Nell’avvicinarsi del Natale mi immagino di vedere venire in confessionale Babbo Natale. Il vecchio dai folti capelli bianchi candidi come la lunga barba, comincia a parlare con la sua voce calda come il rosso sangue del suo vestito. Mi confida che più che peccati vuole confessare una amarezza interiore, giustificandosi che anziano, appesantito e con tutto il lavoro che deve fare per i bambini non può che essere contagiato dal bene che vede luccicare nei loro occhi. Mi verrebbe da rispondergli: «Oh oh ooooh».
Ciò che gli genera malessere è che gli è stata scippata l’identità.
Che peccato! Comincia così a raccontarmi la sua storia. Mi dice che si chiama Nicola ed è originario della Turchia. Scopro, inaspettatamente, che era un collega prete, anzi addirittura Vescovo di Myra (che oggi si chiama Demre, nella regione di Antalya, sulla costa meridionale). Era un pezzo grosso, tanto che nel 325 fu addirittura a Nicea tra i partecipanti al primo Concilio della storia. Un giorno venne a sapere che un padre, caduto in fallimento, maltrattava le tre figlie e voleva farle prostituire per pagare i suoi debiti. Nel nascondiglio, di notte, andò a bussare all’abbaino della soffitta dove dormivano le ragazze, lasciando per loro un sacchetto di monete d’oro sul davanzale, perché potessero costruirsi una vita liberata, realizzata, amata, avendo il necessario per scappare dalle vessazioni, potersi sposare e recuperare dignità. Nicola aveva trasformato in gesto di aiuto le offerte della sua comunità che era in preghiera nell’attesa della nascita di Gesù. Per questo suo grande cuore fu ritenuto santo, «San Nicolaus». Tempo dopo però cominciarono problemi di identità tanto da incolparsi e domandarsi se fosse caduto in un serio peccato da confessare: quello di non avere difeso la sua verità adeguando i pensieri alle comodità e facendosi contagiare il cuore dalla tentazione golosa dell’apprezzamento a tutti i costi. «Cosa è successo?». La mia curiosità ribolle. Nel 1800 una poesia di Clement Clarke Moore lo aveva reso famoso, ma tutta l’attenzione era stata dirottata sul gesto di generosità e non sulle intenzioni che lo avevano mosso. La dimostrazione era che il suo nome da Vescovo era stato cambiato in quello di un personaggio anonimo più avvolto dalla magia: «Santa Claus». Il suo essere cristiano (o addirittura consacrato) era diventato secondario, anzi inutile nel racconto. Allo stesso modo il piccolo prezioso cartoccio, frutto di sacrifici illuminati dalla fede e gesto di salvezza e di redenzione, era stato trasformato in un sacco pieno di regali per tutti, decisamente più luccicanti e meno impegnativi, disinnescando ogni rischio di smuovere le coscienze. Non finisce qui.

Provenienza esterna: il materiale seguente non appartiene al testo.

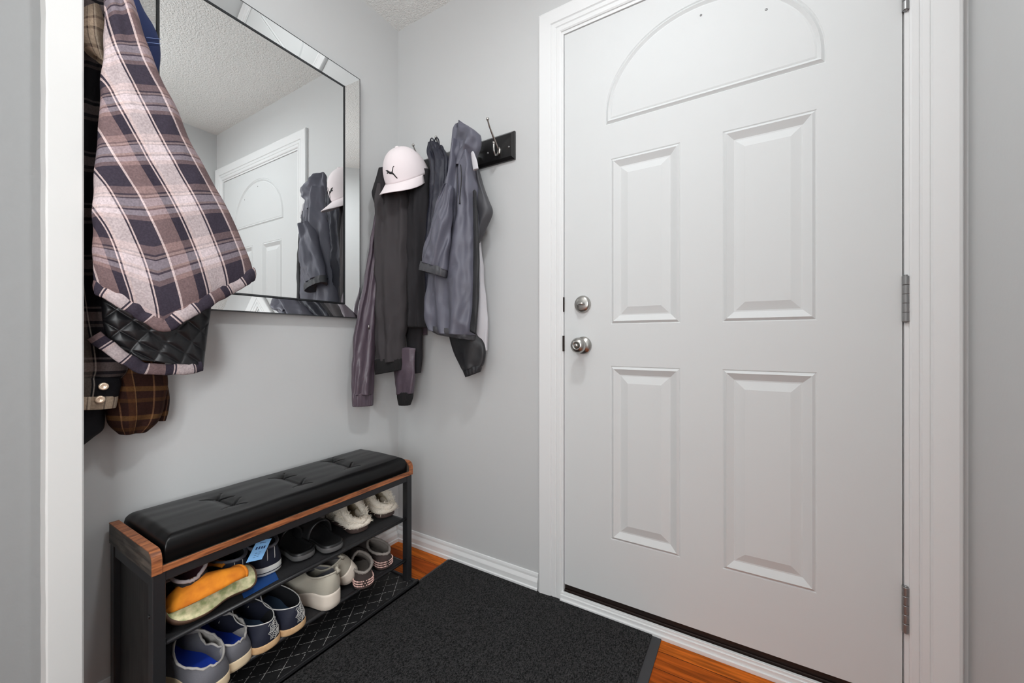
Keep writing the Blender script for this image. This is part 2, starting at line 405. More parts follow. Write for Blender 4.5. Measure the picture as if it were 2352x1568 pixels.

Nel 1931 la sua immagine (e non più i suoi valori) fu ritenuta simpaticamente intrigante da Coca Cola per raggiungere tutte le case e i gusti delle persone. Su qualcosina però c’era da lavorare.
Il mantello di velluto rosso del Vescovo (che richiama quello con cui è stato avvolto Gesù nella passione) era scomodo e anacronistico, quindi fu accorciato in giacca, decisamente più trendy. Il cappello a punta (la mitria) venne rammollito e ci fu attaccato un divertente pon pon. Infine al posto della veste erano sicuramente più comodi i pantaloni. Restava il gesto del dono, restava un «sacco» di generosità, ma che lo avesse ispirato la nascita di Cristo non c’era traccia. Che peccato! Insieme al Vescovo San Nicola - o a Babbo Natale che dir si voglia - mi viene da considerare come il Natale sia stato scippato a Gesù! Si fanno gli auguri a tutti, attenti a non dimenticare nessuno, eppure il compleanno è il suo e di lui nemmeno ci si ricorda. Chi fa gli auguri a lui? La festa è la sua e nemmeno lo invitiamo. Al massimo passiamo alla svelta da casa sua (in chiesa) per un saluto. Caro Gesù, non c’è posto per te, il mondo è freddo, buio, disordinato. Mi sembra che nei comportamenti assomigliamo di più agli animali che agli angeli. La realtà è una stalla, insomma, e per di più a volte puzza.
I rapporti sono gelidi. Le prospettive sono buie, si cammina nella notte. Ma, a pensarci bene, è esattamente come a Betlemme: la stalla, la puzza, gli animali, il buio, il freddo.
Proprio come il mio amico Nicola mi ha insegnato. Auguri buon Natale!